Stress Baba Shiv: How Do You Find Breakthrough Ideas? (Stanford Business):

  • “If the brain is experiencing highly physiologically arousing emotions associated with stress, then our first instinct will be to stay away from excitement and seek comfort instead. Studies have shown that primates under stress, for example, will not pursue new territories or mates. Under stress, humans also hang on to the familiar. Once the brain calms, however, it becomes prone to boredom. It will then begin to seek arousal in the form of dopamine, from the excitement pathway. This is when both you and your baboon friend will seek out new territories.”

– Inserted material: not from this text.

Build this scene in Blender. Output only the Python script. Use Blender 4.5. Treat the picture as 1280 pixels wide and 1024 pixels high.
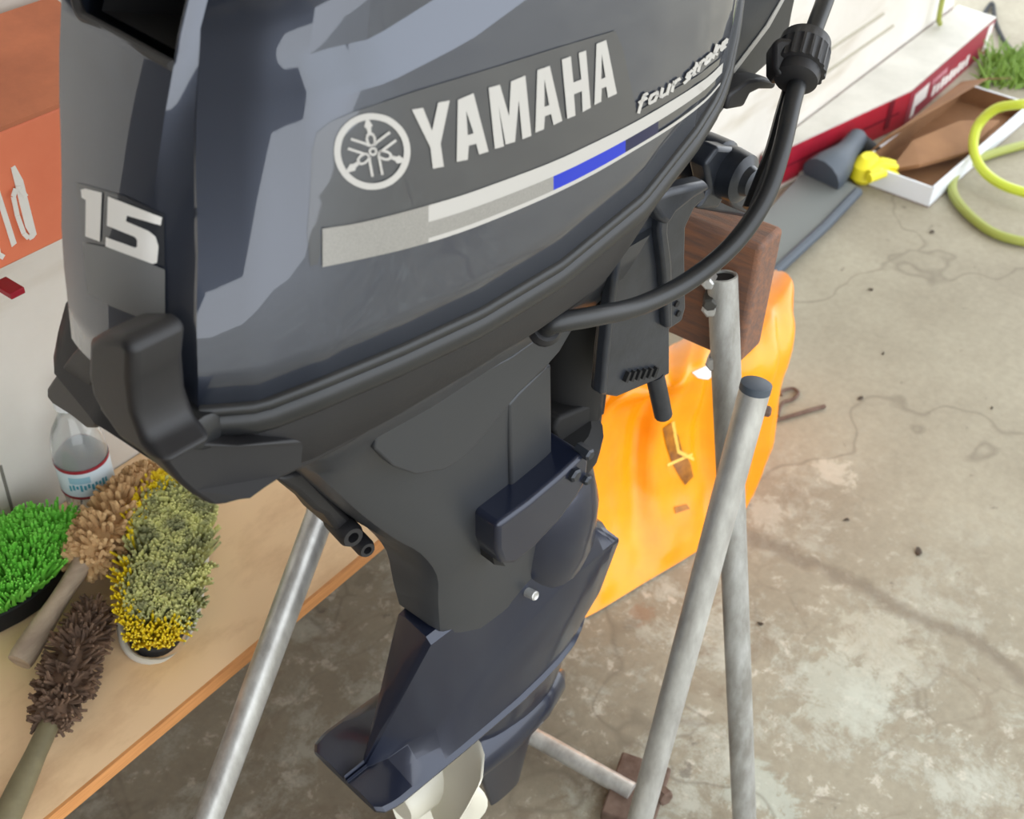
import bpy, bmesh, math, random
import numpy as np
from mathutils import Vector, Matrix, noise
from mathutils.bvhtree import BVHTree
from mathutils.geometry import delaunay_2d_cdt

for o in list(bpy.data.objects):
    bpy.data.objects.remove(o)
random.seed(7)
COL = bpy.context.scene.collection
SC = bpy.context.scene
PI = math.pi

# ------------------------------------------------------------------ camera
F = 1500.0
UP = Vector((0.02997963, -0.76576551, -0.64242073))
VX = Vector((0.60746314, -0.49644241, 0.62010763))
VY = Vector((-0.79378193, -0.40883752, 0.45029116))
CAM = Vector((0, 0, 1.5))

def w3(v):
    return Vector((v.dot(VX), v.dot(VY), v.dot(UP)))
rt, dn, fw = w3(Vector((1, 0, 0))), w3(Vector((0, 1, 0))), w3(Vector((0, 0, 1)))
cd = bpy.data.cameras.new('camera')
cam = bpy.data.objects.new('camera', cd)
COL.objects.link(cam)
M = Matrix((rt, -dn, -fw)).transposed().to_4x4()
M.translation = CAM
cam.matrix_world = M
cd.sensor_width = 36
cd.lens = F / 1280 * 36
cd.clip_start = 0.01
cd.dof.use_dof = True
cd.dof.focus_distance = 1.0
cd.dof.aperture_fstop = 11
SC.camera = cam

# ------------------------------------------------------------------ light
wd = bpy.data.worlds.new('overcast_sky')
SC.world = wd
wd.use_nodes = True
nt = wd.node_tree
nt.nodes.clear()
wo = nt.nodes.new('ShaderNodeOutputWorld')
bg = nt.nodes.new('ShaderNodeBackground')
tc = nt.nodes.new('ShaderNodeTexCoord')
sp = nt.nodes.new('ShaderNodeSeparateXYZ')
cr = nt.nodes.new('ShaderNodeValToRGB')
nt.links.new(tc.outputs['Generated'], sp.inputs[0])
nt.links.new(sp.outputs['Z'], cr.inputs[0])
cr.color_ramp.elements[0].position = 0.0
cr.color_ramp.elements[0].color = (0.80, 0.83, 0.86, 1)
cr.color_ramp.elements[1].position = 0.8
cr.color_ramp.elements[1].color = (0.86, 0.93, 1.0, 1)
nt.links.new(cr.outputs[0], bg.inputs[0])
bg.inputs[1].default_value = 4.6
nt.links.new(bg.outputs[0], wo.inputs[0])

sun = bpy.data.lights.new('sun', 'SUN')
sun.energy = .7
sun.angle = math.radians(50)
sun.color = (1, 0.96, 0.9)
so = bpy.data.objects.new('sun', sun)
so.rotation_euler = Vector((0.12, 0.34, -1.0)).to_track_quat('-Z', 'Y').to_euler()
COL.objects.link(so)

SC.view_settings.view_transform = 'Standard'
SC.view_settings.look = 'None'
SC.view_settings.gamma = 1
SC.view_settings.exposure = -0.47
SC.view_settings.use_curve_mapping = False

# ------------------------------------------------------------------ helpers
def ray(px, py):
    return w3(Vector(((px - 640) / F, (py - 512) / F, 1)))
def onz(px, py, z):
    r = ray(px, py); return CAM + r * ((z - 1.5) / r.z)
def ony(px, py, y):
    r = ray(px, py); return CAM + r * (y / r.y)
def onx(px, py, x):
    r = ray(px, py); return CAM + r * (x / r.x)
def dep(px, py, d):
    return CAM + ray(px, py) * d
def proj(p):
    q = p - CAM
    v = VX * q.x + VY * q.y + UP * q.z
    return (640 + F * v.x / v.z, 512 + F * v.y / v.z)
# motor frame: s forward, t across (positive towards the wall), z up
TH = math.radians(-6.5)
MO = Vector((.345, .535, 0))
MA = Vector((math.cos(TH), math.sin(TH), 0))
MB = Vector((-math.sin(TH), math.cos(TH), 0))
def L(s, t, z):
    return MO + MA * s + MB * t + Vector((0, 0, z))
def onT(px, py, t):
    r = ray(px, py); return CAM + r * (((MO - CAM).dot(MB) + t) / r.dot(MB))
def onS(px, py, s):
    r = ray(px, py); return CAM + r * (((MO - CAM).dot(MA) + s) / r.dot(MA))
def onn(px, py, p0, n):
    r = ray(px, py); return CAM + r * ((p0 - CAM).dot(n) / r.dot(n))

WM = {}
def empty(name, label, cat, loc=(0, 0, 0), rz=0, group=None):
    o = bpy.data.objects.new(name, None)
    o.empty_display_size = .05
    o.location = loc
    o.rotation_euler = (0, 0, rz)
    COL.objects.link(o)
    o['label'] = label; o['category'] = cat
    if group: o['group'] = group
    WM[o.name] = Matrix.Translation(Vector(loc)) @ Matrix.Rotation(rz, 4, 'Z')
    return o

def mesh(verts, faces, smooth=True, angle=35):
    me = bpy.data.meshes.new('m')
    me.from_pydata([tuple(v) for v in verts], [], faces)
    me.validate()
    if smooth:
        for p in me.polygons: p.use_smooth = True
        me.update()
        me.set_sharp_from_angle(angle=math.radians(angle))
    return me

def fixn(me):
    bm = bmesh.new(); bm.from_mesh(me)
    bmesh.ops.recalc_face_normals(bm, faces=bm.faces)
    bm.to_mesh(me); bm.free()
    return me

def obj(name, me, mat, parent=None, base=None, label=None, cat=None, group=None, kind=None, bevel=0, seg=2):
    o = bpy.data.objects.new(name, me)
    me.name = name
    COL.objects.link(o)
    if mat is not None: me.materials.append(mat)
    if parent is not None:
        W = WM[parent.name]
        me.transform(W.inverted())
        o.parent = parent
        WM[o.name] = W
    else:
        b = Vector(base) if base is not None else Vector((0, 0, 0))
        me.transform(Matrix.Translation(-b))
        o.location = b
        WM[o.name] = Matrix.Translation(b)
    if label: o['label'] = label
    if cat: o['category'] = cat
    if group: o['group'] = group
    if kind: o['kind'] = kind
    if bevel:
        m = o.modifiers.new('bevel', 'BEVEL')
        m.width = bevel; m.segments = seg; m.limit_method = 'ANGLE'; m.angle_limit = math.radians(40)
        m.harden_normals = False
        for p in me.polygons: p.use_smooth = True
        me.set_sharp_from_angle(angle=math.radians(60))
    return o

def join(*parts):
    V, Fc = [], []
    for v, f in parts:
        b = len(V); V += list(v); Fc += [tuple(i + b for i in q) for q in f]
    return V, Fc

def loft(rings, closed=True, cap=True):
    n = len(rings[0]); V = [v for r in rings for v in r]; Fc = []
    m = n if closed else n - 1
    for i in range(len(rings) - 1):
        for j in range(m):
            a = i * n + j; b = i * n + (j + 1) % n
            Fc.append((a, b, b + n, a + n))
    if cap and closed:
        Fc.append(tuple(range(n - 1, -1, -1)))
        Fc.append(tuple((len(rings) - 1) * n + j for j in range(n)))
    return V, Fc

def cr_spline(P, k=6):
    P = [Vector(p) for p in P]
    out = []
    n = len(P)
    for i in range(n - 1):
        p0 = P[i - 1] if i > 0 else P[0] * 2 - P[1]
        p1, p2 = P[i], P[i + 1]
        p3 = P[i + 2] if i + 2 < n else P[-1] * 2 - P[-2]
        for j in range(k):
            u = j / k
            out.append(.5 * ((2 * p1) + (p2 - p0) * u + (2 * p0 - 5 * p1 + 4 * p2 - p3) * u * u + (3 * p1 - p0 - 3 * p2 + p3) * u ** 3))
    out.append(P[-1].copy())
    return out

def tube(P, r, n=12, cap=True):
    P = [Vector(p) for p in P]
    rings = []
    t0 = (P[1] - P[0]).normalized()
    nrm = t0.orthogonal().normalized()
    for i, p in enumerate(P):
        t = (P[min(i + 1, len(P) - 1)] - P[max(i - 1, 0)]).normalized()
        nrm = (nrm - t * nrm.dot(t)).normalized()
        b = t.cross(nrm)
        rr = r[i] if isinstance(r, (list, tuple)) else r
        rings.append([p + (nrm * math.cos(2 * PI * k / n) + b * math.sin(2 * PI * k / n)) * rr for k in range(n)])
    return loft(rings, cap=cap)

def lathe(p, axis, prof, n=24):
    """prof: list of (dist along axis, radius)"""
    axis = Vector(axis).normalized(); p = Vector(p)
    u = axis.orthogonal().normalized(); v = axis.cross(u)
    return loft([[p + axis * h + (u * math.cos(2 * PI * k / n) + v * math.sin(2 * PI * k / n)) * r for k in range(n)] for h, r in prof])

def box(c, ax, ay, az):
    c, ax, ay, az = Vector(c), Vector(ax), Vector(ay), Vector(az)
    V = [c + ax * i + ay * j + az * k for i in (-.5, .5) for j in (-.5, .5) for k in (-.5, .5)]
    return V, [(0, 1, 3, 2), (4, 6, 7, 5), (0, 4, 5, 1), (2, 3, 7, 6), (0, 2, 6, 4), (1, 5, 7, 3)]

def prism(poly, d):
    """poly: list of world points, d: extrusion vector"""
    n = len(poly); d = Vector(d)
    V = list(poly) + [p + d for p in poly]
    Fc = [tuple(range(n)), tuple(range(2 * n - 1, n - 1, -1))]
    Fc += [(i, i + n, (i + 1) % n + n, (i + 1) % n) for i in range(n)]
    return V, Fc

def plate_T(pxs, t, th):      # outline read on a fore-and-aft upright plane of the motor, given real thickness
    return prism([onT(x, y, t) for x, y in pxs], MB * th)
def plate_S(pxs, s, th):
    return prism([onS(x, y, s) for x, y in pxs], MA * th)

def mk(vf, smooth=True, angle=35):
    return fixn(mesh(vf[0], vf[1], smooth, angle))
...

  • “Studies show, however, that stress is a poor motivator. In his best-selling book, Thinking Fast and Slow, Princeton’s Daniel Kahneman explains why. Of the brain’s two basic neural pathways, the first — from anxiety to calm — does not inspire outside-the-box thinking. Workers are so insecure and stressed that they creep along in terror until they find safety. The goal, then, is to get workers engaging the second pathway — from complacency to excitement — which is much more likely to trigger innovation. That shift is achieved primarily through positive reinforcement: encouragement, respect, and enhanced responsibility.”
  • “Democratizing where innovation can come from, encouraging grass-roots ideas, and utilizing social recognition are powerful methods for encouraging innovation. But the most inspiring method is, as Gandhi affirmed, to “be the change.” A manager who takes time to feed her own creative side well is the one who knows how to elicit the creativity of others best.”